The voice — ostensibly coming from the White House — immediately relieves him of his duty and puts Executive Officer Sam Kendal (Scott Speedman) in charge. Kendal, too, gets all the way to the last second before changing his mind and reiterating the need to have the command come through the correct channel.
That’s when the Colorado is fired upon — friendly fire — and hit. Damaged, sitting on the bottom of the ocean, Chaplin and Kendal need to make a decision as the rest of their crew wonder out loud why the command was disobeyed. Chaplin decides the Colorado needs to get out of harm’s way and they have to find out what’s happening above water and back in Washington. So he charts a stealth course to a remote island and surfaces. The locals aren’t all friendly, his crew is frustrated, and U.S. fighter pilots are bearing down on the island and the submarine. Last Resort’s premise is solidified by Chaplin’s next move — the only one he thinks he has left — warning that if the fighter planes don’t turn back, he’ll nuke Washington.
OK, so now we’ve got something truly brewing. Yet viewers will wonder, how long can there be a standoff?
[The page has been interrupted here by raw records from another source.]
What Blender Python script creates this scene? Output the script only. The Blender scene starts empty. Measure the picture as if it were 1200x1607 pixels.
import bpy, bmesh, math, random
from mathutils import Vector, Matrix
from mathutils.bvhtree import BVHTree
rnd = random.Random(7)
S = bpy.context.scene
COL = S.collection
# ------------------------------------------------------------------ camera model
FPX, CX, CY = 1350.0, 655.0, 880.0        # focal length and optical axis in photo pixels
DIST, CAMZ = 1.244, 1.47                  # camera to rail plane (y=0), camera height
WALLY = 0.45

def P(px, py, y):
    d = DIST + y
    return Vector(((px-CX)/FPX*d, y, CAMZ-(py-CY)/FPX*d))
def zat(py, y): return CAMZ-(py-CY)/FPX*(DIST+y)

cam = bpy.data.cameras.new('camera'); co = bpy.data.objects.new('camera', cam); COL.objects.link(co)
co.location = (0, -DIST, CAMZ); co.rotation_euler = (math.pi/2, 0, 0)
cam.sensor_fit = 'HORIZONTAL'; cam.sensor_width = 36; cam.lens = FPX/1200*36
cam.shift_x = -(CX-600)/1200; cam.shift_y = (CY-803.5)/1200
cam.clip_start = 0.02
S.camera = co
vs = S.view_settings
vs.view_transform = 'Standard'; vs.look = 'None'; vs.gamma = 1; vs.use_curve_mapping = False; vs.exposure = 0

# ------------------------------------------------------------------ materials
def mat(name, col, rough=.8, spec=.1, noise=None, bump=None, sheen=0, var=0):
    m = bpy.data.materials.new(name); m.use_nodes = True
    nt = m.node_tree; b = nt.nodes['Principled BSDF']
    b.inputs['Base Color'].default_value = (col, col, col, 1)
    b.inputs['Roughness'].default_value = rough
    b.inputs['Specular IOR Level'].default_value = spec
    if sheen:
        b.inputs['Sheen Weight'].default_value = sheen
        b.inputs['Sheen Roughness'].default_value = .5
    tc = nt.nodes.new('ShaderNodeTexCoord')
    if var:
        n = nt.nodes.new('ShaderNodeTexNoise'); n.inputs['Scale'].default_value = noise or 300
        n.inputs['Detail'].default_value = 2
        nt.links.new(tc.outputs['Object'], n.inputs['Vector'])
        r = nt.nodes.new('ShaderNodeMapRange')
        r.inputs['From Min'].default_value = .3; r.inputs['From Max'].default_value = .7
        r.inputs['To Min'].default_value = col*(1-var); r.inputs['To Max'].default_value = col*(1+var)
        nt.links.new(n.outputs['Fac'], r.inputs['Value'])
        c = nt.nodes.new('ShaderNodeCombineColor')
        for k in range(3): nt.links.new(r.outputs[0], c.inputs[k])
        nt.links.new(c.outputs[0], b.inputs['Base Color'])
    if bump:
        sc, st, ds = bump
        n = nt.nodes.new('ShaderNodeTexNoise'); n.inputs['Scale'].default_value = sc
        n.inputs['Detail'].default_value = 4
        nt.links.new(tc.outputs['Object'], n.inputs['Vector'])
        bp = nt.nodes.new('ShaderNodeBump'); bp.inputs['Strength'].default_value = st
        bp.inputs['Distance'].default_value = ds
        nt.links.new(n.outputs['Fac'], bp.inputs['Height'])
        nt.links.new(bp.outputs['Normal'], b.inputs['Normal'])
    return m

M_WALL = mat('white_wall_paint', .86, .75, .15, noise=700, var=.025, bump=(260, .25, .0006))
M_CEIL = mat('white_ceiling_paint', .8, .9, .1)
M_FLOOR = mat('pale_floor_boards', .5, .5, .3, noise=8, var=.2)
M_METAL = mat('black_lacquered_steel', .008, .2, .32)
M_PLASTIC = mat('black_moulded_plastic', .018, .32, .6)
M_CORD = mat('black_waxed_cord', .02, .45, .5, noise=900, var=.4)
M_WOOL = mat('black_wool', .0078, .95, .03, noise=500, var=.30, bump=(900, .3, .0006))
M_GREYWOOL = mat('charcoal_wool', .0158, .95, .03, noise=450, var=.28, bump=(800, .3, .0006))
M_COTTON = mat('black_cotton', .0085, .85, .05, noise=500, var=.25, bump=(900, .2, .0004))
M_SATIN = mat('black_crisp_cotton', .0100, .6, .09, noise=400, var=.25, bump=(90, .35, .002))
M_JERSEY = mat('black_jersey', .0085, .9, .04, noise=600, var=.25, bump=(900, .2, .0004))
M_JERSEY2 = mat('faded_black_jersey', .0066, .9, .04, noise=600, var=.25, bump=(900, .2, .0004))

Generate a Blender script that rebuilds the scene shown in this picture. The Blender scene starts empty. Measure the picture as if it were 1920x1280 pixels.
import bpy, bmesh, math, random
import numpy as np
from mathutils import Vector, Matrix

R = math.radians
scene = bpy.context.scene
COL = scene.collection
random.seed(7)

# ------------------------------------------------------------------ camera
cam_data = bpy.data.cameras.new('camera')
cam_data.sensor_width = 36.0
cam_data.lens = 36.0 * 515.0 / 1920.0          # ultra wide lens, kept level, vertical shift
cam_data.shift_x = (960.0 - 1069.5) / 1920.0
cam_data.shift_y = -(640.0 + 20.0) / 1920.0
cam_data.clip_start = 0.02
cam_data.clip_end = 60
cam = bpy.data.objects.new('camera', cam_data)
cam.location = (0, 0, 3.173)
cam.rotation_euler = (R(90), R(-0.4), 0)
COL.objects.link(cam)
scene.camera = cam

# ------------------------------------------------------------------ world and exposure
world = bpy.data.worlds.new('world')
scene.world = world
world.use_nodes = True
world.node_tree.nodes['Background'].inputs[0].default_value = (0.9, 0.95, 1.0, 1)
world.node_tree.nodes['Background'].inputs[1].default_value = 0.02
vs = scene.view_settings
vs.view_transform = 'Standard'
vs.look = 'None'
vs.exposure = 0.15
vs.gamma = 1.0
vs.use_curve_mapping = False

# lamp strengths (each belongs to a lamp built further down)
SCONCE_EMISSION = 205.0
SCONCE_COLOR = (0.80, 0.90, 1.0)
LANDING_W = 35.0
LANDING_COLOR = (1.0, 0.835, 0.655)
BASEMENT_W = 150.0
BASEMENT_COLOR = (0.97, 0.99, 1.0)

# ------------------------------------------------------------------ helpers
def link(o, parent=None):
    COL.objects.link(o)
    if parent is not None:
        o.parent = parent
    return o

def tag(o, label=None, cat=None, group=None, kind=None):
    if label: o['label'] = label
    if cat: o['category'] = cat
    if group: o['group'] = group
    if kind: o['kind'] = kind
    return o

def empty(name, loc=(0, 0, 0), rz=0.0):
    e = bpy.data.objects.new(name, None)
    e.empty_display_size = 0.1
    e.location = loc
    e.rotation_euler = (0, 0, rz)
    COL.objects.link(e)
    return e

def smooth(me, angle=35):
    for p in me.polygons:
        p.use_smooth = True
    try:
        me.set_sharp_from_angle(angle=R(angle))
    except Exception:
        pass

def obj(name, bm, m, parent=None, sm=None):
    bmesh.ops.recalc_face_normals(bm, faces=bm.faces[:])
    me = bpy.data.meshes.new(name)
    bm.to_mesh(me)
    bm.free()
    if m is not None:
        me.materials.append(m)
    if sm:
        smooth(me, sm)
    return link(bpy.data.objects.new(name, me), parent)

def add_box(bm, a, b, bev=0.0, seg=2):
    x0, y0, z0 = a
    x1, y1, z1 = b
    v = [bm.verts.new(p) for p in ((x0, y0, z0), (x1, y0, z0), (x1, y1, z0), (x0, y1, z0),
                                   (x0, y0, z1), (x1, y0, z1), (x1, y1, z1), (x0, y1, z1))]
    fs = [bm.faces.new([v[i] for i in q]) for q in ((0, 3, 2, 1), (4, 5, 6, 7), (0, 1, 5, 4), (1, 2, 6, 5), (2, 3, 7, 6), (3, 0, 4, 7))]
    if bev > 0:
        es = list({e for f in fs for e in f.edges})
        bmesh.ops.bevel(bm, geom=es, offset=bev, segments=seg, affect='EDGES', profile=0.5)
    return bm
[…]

How long can they stay on the island? Not to mention, who called in the strikes on Pakistan?
Clearly, Gajdusek, who had the initial idea, and Ryan have thought this through. Ryan has said it’s important to view Chaplin and his crew as patriots, not renegades. And, while speaking with critics this summer, he made a case for there being plenty of plotlines and story direction.
“There’s not going to be a ‘monster of the week’ kind of situation, but there will be high stakes,” said Ryan. “There will be three kinds of threats that we deal with — first, from the outside world. America’s not happy that the submarine is sitting parked with nuclear weapons aimed at it. There’s threats on the island, as represented by Julian Serrat (played by Sahr Ngaujah), the local strongman, who is not thrilled at the arrival of these people. And then probably most interesting to me is the internal threats. There started off being 150 people on the submarine; there’s 130-something by the end of the pilot. What threats will emerge from within that group?” Some of the crew will be with the leaders, and some won’t. There even will be storylines about how the women on the submarine are treated.
There is a slightly claustrophobic feel to some of the pilot — reminiscent of the feeling the revamped Battlestar Galactica gave — but you can’t help but feel that on a submarine. Despite that, Last Resort manages to move at a feverish pace, with pulse-pounding twists and turns.
The two leads command these initial scenes, creating a palpable tension. Braugher in particular is superb, generating trust, authority and a hint that he’s got some secrets all at once.
Ryan, who created the brilliant drama The Shield, the all-too-short-lived Terriers on FX and The Chicago Code on Fox, certainly has earned some patience for what he’s trying to get at.
Last Resort has a large cast with several stories that Ryan should be able spin out to keep the viewers’ interest well beyond the pilot. The game is to hang in there for at least four episodes and see whether a solid movie premise can turn into a watchable weekly series.